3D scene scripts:
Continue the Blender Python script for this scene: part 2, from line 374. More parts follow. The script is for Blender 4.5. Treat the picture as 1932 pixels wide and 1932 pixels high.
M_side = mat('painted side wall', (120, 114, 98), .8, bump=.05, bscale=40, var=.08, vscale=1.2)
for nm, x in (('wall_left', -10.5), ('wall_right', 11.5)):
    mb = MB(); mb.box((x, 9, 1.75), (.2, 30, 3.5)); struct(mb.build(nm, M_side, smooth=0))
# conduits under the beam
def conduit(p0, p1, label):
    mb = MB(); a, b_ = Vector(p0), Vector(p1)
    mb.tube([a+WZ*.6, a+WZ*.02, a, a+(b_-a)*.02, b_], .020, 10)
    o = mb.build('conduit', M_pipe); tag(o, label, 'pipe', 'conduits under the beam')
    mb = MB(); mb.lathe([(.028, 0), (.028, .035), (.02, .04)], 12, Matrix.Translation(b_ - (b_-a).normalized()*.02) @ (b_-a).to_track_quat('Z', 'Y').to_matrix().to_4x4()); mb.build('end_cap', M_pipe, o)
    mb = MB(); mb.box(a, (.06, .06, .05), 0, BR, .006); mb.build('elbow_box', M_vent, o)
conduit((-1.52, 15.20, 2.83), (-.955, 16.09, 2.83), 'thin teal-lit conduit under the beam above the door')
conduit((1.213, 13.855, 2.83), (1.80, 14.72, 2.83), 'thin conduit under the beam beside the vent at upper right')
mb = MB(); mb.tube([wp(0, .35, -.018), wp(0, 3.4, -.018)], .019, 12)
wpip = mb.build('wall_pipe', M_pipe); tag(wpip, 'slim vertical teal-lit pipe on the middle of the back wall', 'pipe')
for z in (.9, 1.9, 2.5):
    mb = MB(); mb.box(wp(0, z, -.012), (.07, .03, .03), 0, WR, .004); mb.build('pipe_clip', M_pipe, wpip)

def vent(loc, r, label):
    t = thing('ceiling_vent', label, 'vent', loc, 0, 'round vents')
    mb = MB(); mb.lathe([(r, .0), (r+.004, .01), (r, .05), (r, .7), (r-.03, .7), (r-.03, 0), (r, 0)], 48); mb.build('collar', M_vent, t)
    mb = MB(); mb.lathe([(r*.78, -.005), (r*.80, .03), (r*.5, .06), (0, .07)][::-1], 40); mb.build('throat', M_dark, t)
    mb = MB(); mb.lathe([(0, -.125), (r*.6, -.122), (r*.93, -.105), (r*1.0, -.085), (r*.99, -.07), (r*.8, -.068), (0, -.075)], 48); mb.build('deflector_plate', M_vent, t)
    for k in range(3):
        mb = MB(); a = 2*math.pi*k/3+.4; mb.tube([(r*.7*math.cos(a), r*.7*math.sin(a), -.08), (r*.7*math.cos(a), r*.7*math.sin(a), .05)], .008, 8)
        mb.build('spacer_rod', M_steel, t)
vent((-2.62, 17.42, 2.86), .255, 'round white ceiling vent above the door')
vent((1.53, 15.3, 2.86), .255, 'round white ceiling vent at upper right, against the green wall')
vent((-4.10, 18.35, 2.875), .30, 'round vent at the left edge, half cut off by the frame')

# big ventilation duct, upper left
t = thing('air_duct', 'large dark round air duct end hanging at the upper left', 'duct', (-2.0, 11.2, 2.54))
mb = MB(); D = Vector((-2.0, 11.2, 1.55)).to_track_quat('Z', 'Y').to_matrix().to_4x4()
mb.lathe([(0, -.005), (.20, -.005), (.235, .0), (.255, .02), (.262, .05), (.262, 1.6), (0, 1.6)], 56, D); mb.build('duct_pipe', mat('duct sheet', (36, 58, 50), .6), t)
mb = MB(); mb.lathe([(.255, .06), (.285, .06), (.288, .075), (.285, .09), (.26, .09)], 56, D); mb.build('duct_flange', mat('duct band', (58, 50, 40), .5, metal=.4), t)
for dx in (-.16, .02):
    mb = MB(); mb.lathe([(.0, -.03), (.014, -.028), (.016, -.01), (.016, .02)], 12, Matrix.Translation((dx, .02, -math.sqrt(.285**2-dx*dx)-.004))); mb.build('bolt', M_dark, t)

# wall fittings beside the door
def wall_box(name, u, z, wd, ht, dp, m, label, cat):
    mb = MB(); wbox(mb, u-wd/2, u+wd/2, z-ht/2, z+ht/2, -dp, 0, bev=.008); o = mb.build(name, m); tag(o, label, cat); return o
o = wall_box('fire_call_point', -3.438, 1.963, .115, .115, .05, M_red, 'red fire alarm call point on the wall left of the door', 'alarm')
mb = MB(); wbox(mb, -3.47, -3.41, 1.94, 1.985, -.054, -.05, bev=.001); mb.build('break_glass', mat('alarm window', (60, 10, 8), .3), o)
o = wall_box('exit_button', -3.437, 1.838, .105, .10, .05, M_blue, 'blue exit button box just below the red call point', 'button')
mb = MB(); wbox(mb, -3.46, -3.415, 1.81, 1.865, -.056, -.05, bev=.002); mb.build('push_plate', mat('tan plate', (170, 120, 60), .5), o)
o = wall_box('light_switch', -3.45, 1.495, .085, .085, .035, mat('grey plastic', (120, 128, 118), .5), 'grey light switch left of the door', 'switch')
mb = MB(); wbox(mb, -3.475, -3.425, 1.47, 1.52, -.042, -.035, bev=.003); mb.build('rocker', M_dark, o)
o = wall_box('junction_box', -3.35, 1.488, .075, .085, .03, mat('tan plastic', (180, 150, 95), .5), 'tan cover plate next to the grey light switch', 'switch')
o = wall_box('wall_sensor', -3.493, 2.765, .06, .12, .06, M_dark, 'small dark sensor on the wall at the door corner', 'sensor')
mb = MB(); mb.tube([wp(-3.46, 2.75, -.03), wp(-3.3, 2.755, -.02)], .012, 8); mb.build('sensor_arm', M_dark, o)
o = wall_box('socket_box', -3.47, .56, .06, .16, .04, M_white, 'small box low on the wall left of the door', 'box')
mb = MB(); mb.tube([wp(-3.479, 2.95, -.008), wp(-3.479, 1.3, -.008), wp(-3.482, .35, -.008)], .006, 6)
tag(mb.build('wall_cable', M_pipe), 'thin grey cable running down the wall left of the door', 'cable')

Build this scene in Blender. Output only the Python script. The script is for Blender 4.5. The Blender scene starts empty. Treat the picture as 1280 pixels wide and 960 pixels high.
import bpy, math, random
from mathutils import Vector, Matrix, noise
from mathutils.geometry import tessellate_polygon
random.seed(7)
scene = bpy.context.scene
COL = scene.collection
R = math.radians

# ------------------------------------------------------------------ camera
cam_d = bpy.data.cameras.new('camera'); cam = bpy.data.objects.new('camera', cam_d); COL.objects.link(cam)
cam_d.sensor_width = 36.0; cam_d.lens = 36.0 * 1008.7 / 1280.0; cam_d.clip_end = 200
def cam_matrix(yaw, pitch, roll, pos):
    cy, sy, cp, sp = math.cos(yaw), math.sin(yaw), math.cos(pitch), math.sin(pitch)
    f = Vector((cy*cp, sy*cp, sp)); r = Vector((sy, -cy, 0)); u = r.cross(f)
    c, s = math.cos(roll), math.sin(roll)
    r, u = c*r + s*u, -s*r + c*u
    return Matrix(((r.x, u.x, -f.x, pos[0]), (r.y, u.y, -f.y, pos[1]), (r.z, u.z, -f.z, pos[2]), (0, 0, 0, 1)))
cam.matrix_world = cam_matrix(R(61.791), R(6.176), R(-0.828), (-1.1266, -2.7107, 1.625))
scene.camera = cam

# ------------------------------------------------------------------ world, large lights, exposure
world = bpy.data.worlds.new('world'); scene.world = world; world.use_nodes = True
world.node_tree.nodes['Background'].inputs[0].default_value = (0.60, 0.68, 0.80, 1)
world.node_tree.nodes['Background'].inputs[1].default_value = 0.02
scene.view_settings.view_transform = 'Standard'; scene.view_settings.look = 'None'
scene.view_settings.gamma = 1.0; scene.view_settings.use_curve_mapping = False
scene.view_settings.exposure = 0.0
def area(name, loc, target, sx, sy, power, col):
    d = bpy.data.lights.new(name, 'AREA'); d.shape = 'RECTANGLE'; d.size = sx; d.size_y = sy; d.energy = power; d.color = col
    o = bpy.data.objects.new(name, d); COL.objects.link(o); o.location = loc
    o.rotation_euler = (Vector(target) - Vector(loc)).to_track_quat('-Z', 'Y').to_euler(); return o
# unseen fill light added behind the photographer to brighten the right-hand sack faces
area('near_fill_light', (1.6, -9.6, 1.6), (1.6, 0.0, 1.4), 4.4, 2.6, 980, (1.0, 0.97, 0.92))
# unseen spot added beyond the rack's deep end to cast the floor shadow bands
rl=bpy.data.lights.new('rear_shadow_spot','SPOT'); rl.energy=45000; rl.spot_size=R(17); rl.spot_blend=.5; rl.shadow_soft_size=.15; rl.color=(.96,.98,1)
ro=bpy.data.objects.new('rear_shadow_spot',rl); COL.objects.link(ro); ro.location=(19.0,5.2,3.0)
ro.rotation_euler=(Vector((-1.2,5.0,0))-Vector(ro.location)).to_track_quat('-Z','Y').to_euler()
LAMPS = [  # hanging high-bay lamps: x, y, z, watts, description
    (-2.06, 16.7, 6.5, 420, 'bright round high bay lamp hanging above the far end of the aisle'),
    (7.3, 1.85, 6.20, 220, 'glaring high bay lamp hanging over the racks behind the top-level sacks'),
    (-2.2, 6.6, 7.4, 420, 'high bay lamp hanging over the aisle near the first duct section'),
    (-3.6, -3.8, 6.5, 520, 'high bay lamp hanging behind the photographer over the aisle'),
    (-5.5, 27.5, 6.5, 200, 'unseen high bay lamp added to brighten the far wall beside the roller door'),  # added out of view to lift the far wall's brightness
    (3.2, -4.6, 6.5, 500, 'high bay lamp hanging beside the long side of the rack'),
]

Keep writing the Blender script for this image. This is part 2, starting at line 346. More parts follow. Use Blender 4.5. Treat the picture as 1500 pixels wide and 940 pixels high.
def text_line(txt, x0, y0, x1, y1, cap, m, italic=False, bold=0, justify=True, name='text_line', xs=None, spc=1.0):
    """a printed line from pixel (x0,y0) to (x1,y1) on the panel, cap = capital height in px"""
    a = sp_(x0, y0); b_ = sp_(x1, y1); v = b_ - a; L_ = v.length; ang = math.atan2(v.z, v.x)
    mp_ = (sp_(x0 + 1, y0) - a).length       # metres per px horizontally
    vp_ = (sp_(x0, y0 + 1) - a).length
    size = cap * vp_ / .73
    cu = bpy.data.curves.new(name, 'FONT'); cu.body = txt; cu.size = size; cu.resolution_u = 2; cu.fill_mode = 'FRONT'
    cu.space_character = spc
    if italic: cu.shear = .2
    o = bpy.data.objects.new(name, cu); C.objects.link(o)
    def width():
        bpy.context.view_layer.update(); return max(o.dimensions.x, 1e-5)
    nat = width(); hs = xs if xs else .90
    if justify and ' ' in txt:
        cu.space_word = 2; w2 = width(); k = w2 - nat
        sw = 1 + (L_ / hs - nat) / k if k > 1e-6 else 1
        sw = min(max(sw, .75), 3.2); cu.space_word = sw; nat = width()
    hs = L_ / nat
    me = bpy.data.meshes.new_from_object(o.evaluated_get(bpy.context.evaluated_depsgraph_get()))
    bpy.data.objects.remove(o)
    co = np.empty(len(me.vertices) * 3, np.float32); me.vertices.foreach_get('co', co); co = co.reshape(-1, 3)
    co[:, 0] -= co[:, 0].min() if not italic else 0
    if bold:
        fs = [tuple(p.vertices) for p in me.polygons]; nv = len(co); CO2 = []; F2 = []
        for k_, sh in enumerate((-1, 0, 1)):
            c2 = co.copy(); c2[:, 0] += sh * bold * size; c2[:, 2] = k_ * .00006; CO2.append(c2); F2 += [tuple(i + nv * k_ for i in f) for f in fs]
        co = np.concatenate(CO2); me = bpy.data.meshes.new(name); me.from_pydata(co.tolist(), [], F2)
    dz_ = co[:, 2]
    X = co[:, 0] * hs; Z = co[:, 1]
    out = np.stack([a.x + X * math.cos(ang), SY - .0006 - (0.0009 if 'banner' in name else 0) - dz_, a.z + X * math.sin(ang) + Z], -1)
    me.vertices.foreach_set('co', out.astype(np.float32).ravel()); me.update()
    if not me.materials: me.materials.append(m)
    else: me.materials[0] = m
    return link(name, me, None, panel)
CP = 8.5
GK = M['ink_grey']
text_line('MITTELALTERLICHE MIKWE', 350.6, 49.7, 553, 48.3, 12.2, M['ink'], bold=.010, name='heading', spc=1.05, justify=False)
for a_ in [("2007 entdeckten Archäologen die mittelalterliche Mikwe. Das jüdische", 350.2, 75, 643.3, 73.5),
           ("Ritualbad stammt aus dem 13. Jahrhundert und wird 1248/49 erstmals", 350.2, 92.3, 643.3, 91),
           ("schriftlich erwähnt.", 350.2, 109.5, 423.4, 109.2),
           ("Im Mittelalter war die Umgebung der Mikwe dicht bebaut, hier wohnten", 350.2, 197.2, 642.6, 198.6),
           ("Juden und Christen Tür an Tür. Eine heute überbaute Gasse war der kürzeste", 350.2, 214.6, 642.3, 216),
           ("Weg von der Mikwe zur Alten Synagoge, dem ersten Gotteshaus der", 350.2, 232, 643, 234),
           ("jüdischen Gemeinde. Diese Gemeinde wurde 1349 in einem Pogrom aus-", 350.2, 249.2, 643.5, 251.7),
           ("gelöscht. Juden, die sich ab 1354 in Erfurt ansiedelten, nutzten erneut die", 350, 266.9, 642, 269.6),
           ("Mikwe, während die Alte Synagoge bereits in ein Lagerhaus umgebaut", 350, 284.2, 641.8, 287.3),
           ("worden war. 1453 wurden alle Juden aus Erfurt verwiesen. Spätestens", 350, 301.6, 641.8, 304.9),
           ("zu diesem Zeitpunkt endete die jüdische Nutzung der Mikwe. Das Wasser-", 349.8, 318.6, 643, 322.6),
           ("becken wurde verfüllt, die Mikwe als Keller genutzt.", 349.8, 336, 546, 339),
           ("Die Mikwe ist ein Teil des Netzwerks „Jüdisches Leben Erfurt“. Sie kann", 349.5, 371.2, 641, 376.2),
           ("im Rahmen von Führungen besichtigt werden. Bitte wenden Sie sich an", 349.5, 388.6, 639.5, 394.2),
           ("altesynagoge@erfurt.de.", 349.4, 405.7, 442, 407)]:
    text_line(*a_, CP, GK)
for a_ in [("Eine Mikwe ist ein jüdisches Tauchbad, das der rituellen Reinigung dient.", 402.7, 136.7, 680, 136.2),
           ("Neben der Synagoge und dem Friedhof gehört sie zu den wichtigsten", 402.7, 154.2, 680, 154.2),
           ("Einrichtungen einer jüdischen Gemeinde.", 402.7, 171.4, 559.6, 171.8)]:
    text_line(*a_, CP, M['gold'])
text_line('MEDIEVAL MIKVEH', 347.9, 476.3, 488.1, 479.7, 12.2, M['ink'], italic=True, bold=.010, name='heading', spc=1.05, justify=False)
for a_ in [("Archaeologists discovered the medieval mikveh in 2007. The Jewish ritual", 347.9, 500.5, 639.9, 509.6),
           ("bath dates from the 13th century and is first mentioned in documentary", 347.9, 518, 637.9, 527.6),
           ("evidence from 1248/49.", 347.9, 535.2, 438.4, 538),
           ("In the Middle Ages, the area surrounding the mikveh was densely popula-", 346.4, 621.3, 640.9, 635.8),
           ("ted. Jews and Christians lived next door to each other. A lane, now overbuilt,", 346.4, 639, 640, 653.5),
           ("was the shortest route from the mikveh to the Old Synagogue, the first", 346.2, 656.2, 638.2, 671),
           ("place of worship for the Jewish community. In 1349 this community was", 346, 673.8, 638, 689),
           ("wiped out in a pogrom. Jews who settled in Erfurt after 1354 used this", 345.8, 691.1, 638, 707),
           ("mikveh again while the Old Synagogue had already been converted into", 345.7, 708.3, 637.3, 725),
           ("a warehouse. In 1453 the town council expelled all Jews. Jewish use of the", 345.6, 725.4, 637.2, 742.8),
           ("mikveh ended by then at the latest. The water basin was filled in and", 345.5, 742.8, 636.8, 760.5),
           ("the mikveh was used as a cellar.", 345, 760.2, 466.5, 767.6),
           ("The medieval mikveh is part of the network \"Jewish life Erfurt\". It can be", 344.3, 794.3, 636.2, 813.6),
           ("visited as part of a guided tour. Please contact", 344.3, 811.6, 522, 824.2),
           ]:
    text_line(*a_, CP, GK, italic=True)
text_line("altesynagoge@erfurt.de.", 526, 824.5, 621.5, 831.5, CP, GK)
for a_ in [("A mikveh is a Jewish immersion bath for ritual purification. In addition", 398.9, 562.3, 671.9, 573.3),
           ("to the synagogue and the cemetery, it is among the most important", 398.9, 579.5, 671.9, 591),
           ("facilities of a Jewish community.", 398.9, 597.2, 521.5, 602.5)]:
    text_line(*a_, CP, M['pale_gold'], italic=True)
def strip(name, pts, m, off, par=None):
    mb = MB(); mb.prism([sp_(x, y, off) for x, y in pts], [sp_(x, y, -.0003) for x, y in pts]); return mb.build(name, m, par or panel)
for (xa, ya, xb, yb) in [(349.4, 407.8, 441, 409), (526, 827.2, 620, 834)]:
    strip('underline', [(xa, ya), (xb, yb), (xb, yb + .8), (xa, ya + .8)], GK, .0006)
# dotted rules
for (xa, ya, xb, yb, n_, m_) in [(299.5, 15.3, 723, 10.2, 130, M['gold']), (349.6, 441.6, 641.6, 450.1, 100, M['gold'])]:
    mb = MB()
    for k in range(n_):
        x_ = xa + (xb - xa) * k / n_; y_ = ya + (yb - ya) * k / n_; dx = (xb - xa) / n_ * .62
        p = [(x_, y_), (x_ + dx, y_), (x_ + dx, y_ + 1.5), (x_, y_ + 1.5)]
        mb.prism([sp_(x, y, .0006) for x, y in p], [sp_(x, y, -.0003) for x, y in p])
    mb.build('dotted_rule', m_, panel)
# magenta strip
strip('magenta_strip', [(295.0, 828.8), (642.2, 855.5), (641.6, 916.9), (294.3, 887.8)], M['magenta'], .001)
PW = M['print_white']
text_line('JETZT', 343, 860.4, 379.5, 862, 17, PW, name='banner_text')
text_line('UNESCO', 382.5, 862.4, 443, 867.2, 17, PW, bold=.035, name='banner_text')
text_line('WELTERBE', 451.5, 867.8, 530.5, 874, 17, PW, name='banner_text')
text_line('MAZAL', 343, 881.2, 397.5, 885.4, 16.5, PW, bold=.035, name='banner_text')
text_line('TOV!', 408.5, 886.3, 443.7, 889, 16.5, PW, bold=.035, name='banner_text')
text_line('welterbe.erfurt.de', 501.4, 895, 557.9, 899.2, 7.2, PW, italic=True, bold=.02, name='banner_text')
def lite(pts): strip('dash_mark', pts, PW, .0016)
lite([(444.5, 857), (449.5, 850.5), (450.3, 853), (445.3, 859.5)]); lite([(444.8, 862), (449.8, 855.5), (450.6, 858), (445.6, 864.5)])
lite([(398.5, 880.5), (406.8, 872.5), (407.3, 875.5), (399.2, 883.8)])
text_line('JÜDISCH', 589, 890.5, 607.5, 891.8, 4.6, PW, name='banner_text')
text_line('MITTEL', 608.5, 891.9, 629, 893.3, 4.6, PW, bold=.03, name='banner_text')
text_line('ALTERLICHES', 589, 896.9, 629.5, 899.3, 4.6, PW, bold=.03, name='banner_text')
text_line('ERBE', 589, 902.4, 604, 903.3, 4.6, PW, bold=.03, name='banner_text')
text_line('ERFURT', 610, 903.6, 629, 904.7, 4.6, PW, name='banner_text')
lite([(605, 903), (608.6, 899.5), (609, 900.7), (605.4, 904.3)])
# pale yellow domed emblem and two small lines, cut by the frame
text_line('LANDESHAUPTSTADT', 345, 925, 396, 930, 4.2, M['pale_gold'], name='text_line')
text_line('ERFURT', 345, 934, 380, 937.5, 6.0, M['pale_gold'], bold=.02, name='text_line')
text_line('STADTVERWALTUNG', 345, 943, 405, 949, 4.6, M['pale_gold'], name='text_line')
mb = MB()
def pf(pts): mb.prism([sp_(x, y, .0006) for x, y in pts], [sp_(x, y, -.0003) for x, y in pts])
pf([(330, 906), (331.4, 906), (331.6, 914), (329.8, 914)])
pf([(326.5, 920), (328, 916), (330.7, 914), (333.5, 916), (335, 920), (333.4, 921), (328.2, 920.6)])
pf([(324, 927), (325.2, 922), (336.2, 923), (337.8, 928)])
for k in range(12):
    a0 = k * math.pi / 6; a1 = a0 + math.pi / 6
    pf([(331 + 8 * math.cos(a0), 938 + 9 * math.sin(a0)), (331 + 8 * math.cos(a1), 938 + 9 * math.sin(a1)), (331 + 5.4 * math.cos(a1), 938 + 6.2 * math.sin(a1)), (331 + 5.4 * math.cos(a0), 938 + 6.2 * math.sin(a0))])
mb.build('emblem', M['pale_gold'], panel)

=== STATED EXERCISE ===
Look above and return each line of the records exactly, from the very first through the line with "mb.build('pipe_clip', M_pipe, wpip)", both included.

=== WRITTEN SOLUTION ===
Continue the Blender Python script for this scene: part 2, from line 374. More parts follow. The script is for Blender 4.5. Treat the picture as 1932 pixels wide and 1932 pixels high.
M_side = mat('painted side wall', (120, 114, 98), .8, bump=.05, bscale=40, var=.08, vscale=1.2)
for nm, x in (('wall_left', -10.5), ('wall_right', 11.5)):
    mb = MB(); mb.box((x, 9, 1.75), (.2, 30, 3.5)); struct(mb.build(nm, M_side, smooth=0))
# conduits under the beam
def conduit(p0, p1, label):
    mb = MB(); a, b_ = Vector(p0), Vector(p1)
    mb.tube([a+WZ*.6, a+WZ*.02, a, a+(b_-a)*.02, b_], .020, 10)
    o = mb.build('conduit', M_pipe); tag(o, label, 'pipe', 'conduits under the beam')
    mb = MB(); mb.lathe([(.028, 0), (.028, .035), (.02, .04)], 12, Matrix.Translation(b_ - (b_-a).normalized()*.02) @ (b_-a).to_track_quat('Z', 'Y').to_matrix().to_4x4()); mb.build('end_cap', M_pipe, o)
    mb = MB(); mb.box(a, (.06, .06, .05), 0, BR, .006); mb.build('elbow_box', M_vent, o)
conduit((-1.52, 15.20, 2.83), (-.955, 16.09, 2.83), 'thin teal-lit conduit under the beam above the door')
conduit((1.213, 13.855, 2.83), (1.80, 14.72, 2.83), 'thin conduit under the beam beside the vent at upper right')
mb = MB(); mb.tube([wp(0, .35, -.018), wp(0, 3.4, -.018)], .019, 12)
wpip = mb.build('wall_pipe', M_pipe); tag(wpip, 'slim vertical teal-lit pipe on the middle of the back wall', 'pipe')
for z in (.9, 1.9, 2.5):
    mb = MB(); mb.box(wp(0, z, -.012), (.07, .03, .03), 0, WR, .004); mb.build('pipe_clip', M_pipe, wpip)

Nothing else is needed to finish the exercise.